What Chela realizes, then, is that the very closet epistemology that makes it unable for her to properly mediate her public and private self also has the opportunity to provide her with moments of erotic joy, if only she opens herself up to the erotics of public space, the presence of other female bodies, and the way that all this engenders a renewed haptic communion with her own body. It’s an inherently cruisey combination – or, rather, clarifies that cruising is nothing more nor less than an acknowledgment that publicity is calibrated differently for queer people right from the get go – and while Chiquita may have had a comparable experience in prison, it’s Chela who really embraces it, if only because she comes at it more gradually and tentatively. No surprise, then, that she responds with shock when Chiquita is suddenly released from prison and sells the car to the first and last man we see the film, prompting a moment of crisis that sees her running up onto the roof to feel the wind on her face, as all the domestic coordinates of the house collapse and dissolve behind her. No surprise, either, that the final shot of the film depicts Chiquita coming out to find the car gone, and nothing left of Chela’s presence but the open gate – an invitation, as much as anything else, to a renewed erotics of public life.
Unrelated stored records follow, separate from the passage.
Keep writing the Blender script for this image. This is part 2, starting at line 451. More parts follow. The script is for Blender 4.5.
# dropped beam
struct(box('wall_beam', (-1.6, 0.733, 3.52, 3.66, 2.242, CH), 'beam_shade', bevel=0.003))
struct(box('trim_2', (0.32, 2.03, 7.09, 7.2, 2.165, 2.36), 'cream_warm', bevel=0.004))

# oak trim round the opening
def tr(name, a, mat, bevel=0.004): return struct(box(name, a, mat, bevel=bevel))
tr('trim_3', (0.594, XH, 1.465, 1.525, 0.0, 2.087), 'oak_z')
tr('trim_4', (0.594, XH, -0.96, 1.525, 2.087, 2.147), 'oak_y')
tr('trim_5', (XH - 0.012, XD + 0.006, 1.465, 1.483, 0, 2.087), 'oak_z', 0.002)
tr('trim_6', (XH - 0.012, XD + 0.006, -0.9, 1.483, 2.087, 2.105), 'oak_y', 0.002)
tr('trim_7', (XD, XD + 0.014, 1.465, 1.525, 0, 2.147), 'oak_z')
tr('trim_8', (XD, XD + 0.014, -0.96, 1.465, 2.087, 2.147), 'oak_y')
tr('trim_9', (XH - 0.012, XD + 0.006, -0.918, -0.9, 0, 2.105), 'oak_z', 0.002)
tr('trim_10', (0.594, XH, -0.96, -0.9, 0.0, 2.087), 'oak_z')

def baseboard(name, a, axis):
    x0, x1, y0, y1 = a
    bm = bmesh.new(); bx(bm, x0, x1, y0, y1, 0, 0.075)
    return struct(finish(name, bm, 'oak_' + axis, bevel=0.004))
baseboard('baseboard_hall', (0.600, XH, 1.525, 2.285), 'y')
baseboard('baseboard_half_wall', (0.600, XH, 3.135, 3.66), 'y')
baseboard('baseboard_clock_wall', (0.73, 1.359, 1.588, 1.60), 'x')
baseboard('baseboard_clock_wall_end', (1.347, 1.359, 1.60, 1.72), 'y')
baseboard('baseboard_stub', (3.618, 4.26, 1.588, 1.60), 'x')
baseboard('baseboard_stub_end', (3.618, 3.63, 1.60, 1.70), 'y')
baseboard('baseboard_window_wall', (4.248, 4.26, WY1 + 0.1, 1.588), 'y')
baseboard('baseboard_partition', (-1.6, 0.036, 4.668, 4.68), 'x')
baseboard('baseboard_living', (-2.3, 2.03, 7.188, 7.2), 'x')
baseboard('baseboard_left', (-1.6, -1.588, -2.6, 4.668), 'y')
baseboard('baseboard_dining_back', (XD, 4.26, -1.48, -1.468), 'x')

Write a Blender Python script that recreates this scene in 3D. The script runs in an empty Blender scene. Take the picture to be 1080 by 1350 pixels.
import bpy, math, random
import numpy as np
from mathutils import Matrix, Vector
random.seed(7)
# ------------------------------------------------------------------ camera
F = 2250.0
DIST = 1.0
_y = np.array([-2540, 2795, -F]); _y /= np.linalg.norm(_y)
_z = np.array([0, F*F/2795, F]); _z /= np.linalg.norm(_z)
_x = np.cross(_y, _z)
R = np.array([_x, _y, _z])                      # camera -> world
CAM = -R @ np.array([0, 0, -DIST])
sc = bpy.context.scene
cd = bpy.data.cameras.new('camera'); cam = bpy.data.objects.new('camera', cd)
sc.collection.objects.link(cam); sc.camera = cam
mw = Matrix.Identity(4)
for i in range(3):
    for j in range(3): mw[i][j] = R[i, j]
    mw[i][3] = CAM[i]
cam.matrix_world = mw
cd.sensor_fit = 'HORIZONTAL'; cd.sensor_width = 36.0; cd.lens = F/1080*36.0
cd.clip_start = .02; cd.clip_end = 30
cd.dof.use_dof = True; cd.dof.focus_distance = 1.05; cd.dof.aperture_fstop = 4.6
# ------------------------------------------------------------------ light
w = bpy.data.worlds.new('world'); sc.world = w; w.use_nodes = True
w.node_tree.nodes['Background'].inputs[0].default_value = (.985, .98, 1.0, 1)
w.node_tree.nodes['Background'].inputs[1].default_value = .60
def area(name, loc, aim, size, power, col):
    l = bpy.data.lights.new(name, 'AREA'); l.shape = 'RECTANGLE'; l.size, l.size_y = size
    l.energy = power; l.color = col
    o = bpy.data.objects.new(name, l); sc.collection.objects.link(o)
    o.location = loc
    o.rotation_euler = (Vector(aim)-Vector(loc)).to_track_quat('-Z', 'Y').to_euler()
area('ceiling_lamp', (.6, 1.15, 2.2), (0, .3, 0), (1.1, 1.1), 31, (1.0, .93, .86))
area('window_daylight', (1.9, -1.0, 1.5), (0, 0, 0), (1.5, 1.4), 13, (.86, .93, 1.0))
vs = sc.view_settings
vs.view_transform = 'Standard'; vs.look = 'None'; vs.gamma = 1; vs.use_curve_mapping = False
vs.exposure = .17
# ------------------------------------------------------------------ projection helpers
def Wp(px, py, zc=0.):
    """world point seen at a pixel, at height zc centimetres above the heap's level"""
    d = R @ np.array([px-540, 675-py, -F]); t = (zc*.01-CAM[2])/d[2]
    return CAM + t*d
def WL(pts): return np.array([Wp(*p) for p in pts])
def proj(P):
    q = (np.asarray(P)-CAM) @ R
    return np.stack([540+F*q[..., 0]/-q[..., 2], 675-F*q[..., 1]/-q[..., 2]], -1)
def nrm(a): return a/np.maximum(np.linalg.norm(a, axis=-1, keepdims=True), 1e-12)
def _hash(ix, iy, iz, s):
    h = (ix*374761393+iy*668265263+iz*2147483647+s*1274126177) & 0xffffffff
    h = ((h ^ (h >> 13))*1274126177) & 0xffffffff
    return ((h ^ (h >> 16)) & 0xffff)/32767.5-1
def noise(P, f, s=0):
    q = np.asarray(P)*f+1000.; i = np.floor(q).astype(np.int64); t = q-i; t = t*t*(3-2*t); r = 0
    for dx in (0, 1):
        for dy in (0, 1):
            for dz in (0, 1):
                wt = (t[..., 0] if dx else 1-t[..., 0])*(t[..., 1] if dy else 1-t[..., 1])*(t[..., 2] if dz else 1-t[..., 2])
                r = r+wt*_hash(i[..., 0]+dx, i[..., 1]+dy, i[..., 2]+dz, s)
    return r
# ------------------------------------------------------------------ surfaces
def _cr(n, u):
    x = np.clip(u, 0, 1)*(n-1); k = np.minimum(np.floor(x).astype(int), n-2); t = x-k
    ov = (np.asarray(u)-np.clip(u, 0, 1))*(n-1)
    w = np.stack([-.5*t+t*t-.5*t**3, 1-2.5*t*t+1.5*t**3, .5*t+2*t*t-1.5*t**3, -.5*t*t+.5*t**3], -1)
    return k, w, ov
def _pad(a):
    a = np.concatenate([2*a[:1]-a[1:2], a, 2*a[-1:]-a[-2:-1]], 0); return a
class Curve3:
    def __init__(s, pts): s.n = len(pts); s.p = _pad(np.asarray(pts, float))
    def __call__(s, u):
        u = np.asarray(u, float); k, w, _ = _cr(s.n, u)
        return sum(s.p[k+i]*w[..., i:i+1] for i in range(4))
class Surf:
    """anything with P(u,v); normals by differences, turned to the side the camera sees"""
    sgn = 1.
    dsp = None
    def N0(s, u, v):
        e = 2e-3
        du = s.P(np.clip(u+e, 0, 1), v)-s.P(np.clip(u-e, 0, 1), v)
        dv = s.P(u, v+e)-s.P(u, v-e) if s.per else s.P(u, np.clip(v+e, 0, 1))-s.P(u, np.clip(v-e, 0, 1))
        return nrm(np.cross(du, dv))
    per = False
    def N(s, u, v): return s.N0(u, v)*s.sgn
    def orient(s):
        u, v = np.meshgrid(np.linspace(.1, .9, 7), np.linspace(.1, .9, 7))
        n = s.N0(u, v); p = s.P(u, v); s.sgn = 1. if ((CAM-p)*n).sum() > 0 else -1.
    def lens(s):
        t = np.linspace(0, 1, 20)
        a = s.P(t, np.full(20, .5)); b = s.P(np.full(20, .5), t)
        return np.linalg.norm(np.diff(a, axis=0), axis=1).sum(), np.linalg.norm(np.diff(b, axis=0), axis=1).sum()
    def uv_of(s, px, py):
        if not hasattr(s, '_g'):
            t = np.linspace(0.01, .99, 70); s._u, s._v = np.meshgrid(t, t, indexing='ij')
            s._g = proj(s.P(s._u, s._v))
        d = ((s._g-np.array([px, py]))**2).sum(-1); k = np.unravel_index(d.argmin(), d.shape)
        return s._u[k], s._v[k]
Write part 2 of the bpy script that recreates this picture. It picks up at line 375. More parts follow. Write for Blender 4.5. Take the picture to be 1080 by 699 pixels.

And in that final shot and gesture lies the film’s poignant plea for both the history and future of Paraguayan cinema as well. Like Chela and Chiquita’s relationship, the limited reach of cinema in Paraguay has meant that it has never settled into the seamless mediation of public and private life that it enjoys in most Western countries. Instead, Martinessi suggests, Paraguayan cinema suffers from its own closet epistemology, in which its gestures run the risk of being too public or too private, too confessional or too irrelevant, all at once. Yet what The Heiresses so beautifully demonstrates is that this risk can also breed great joy when looked at from the right angle, as Martinessi refrains from offering either a directly autobiographical or directly allegorical statement to instead evoke the conditions of possibility within which that statement might emerge in the first place. The result feels as close to a foundational cinematic gesture as any produced by any nation, and while it may be belated in many ways, that belatedness is also part of what makes it so reparative and creative as well, in one of the most beautiful testaments to cinema I’ve seen in a long time.